╭─ RECORDED INFORMATION
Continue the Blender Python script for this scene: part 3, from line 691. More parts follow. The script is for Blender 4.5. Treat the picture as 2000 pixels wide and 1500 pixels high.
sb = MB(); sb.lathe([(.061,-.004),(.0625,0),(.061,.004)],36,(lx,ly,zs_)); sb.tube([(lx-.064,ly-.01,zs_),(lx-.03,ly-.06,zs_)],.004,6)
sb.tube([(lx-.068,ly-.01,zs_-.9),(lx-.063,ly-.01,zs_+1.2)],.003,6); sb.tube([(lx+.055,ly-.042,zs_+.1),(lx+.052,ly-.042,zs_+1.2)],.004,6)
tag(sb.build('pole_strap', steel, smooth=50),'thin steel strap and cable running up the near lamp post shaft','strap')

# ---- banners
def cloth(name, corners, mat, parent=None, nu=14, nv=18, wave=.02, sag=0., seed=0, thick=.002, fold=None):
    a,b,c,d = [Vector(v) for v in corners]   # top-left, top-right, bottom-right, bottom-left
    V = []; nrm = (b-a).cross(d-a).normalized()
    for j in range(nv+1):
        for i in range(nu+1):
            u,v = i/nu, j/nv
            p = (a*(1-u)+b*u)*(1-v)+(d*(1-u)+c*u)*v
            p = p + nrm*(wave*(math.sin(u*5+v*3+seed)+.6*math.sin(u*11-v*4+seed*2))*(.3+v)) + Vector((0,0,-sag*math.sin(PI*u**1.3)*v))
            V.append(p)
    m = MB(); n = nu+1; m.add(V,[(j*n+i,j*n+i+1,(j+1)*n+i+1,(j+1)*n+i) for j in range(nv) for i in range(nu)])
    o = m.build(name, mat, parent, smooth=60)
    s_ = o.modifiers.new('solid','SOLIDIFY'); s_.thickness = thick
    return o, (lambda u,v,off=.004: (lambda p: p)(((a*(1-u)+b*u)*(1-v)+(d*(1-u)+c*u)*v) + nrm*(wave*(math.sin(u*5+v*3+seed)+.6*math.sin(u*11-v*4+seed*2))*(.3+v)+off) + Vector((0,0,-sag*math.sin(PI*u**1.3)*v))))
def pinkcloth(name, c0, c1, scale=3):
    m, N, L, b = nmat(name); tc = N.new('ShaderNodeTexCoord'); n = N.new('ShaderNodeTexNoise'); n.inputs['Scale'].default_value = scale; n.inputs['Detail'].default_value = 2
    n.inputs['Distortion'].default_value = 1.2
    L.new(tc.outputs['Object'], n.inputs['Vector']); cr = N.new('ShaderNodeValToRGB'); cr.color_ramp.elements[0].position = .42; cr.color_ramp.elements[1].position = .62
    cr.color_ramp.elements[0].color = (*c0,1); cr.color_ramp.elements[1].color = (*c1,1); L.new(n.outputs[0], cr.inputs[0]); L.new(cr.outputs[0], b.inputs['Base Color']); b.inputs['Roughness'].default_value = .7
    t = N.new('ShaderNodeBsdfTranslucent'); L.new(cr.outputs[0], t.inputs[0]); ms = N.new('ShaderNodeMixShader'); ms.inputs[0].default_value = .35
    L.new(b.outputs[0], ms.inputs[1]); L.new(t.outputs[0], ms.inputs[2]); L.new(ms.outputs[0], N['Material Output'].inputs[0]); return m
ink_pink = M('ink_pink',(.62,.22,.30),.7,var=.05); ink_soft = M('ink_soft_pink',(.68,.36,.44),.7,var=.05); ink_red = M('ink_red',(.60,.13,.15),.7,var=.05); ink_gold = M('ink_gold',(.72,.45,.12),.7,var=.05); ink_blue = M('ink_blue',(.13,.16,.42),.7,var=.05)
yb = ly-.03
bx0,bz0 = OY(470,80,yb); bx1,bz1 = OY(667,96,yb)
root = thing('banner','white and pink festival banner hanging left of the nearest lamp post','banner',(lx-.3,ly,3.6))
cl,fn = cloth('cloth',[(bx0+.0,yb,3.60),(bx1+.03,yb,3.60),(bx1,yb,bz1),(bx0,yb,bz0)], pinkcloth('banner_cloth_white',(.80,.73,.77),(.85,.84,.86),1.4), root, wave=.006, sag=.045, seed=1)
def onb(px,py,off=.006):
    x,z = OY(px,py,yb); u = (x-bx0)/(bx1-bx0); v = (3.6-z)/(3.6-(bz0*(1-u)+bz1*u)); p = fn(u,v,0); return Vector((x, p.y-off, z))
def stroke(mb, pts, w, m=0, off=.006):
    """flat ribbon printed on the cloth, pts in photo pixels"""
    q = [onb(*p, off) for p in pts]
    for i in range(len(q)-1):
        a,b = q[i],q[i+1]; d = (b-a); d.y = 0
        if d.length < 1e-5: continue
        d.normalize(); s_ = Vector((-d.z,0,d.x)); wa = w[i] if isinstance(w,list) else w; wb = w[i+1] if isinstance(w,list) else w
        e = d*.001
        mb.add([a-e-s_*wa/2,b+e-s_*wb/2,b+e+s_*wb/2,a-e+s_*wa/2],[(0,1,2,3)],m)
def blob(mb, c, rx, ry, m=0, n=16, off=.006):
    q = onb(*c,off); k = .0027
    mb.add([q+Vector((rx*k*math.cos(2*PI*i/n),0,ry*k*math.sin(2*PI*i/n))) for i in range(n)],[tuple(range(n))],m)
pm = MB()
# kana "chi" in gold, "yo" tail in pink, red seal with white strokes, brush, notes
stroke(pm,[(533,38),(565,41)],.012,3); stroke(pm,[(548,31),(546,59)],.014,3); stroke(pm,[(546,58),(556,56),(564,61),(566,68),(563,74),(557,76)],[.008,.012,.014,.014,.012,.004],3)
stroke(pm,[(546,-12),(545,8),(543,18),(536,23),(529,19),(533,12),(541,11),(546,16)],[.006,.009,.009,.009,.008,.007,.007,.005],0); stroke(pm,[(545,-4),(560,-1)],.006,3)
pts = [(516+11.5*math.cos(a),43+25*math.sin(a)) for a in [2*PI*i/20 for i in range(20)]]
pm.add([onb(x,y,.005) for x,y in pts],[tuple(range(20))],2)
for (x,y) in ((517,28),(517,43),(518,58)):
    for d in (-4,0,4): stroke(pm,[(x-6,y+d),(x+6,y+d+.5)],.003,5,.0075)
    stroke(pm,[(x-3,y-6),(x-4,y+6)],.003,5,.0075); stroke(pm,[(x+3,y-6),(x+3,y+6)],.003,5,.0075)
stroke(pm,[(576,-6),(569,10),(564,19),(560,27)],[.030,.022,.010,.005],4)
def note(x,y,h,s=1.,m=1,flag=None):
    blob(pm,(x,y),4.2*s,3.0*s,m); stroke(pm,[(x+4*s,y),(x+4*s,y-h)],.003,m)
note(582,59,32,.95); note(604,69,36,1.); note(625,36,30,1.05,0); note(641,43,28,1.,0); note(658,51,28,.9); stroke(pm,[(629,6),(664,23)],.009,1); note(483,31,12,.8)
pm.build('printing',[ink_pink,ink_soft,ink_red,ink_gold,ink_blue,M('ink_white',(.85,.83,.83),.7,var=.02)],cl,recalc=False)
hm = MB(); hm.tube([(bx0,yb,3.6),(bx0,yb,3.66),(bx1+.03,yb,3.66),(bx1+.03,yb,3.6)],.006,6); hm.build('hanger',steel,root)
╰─
WRITTEN REQUEST
Write out, unaltered, the lines from the opening of the listing through the line that includes "tag(sb.build('pole_strap', steel, smooth=50),'thin".

FINISHED EXERCISE
Continue the Blender Python script for this scene: part 3, from line 691. More parts follow. The script is for Blender 4.5. Treat the picture as 2000 pixels wide and 1500 pixels high.
sb = MB(); sb.lathe([(.061,-.004),(.0625,0),(.061,.004)],36,(lx,ly,zs_)); sb.tube([(lx-.064,ly-.01,zs_),(lx-.03,ly-.06,zs_)],.004,6)
sb.tube([(lx-.068,ly-.01,zs_-.9),(lx-.063,ly-.01,zs_+1.2)],.003,6); sb.tube([(lx+.055,ly-.042,zs_+.1),(lx+.052,ly-.042,zs_+1.2)],.004,6)
tag(sb.build('pole_strap', steel, smooth=50),'thin steel strap and cable running up the near lamp post shaft','strap')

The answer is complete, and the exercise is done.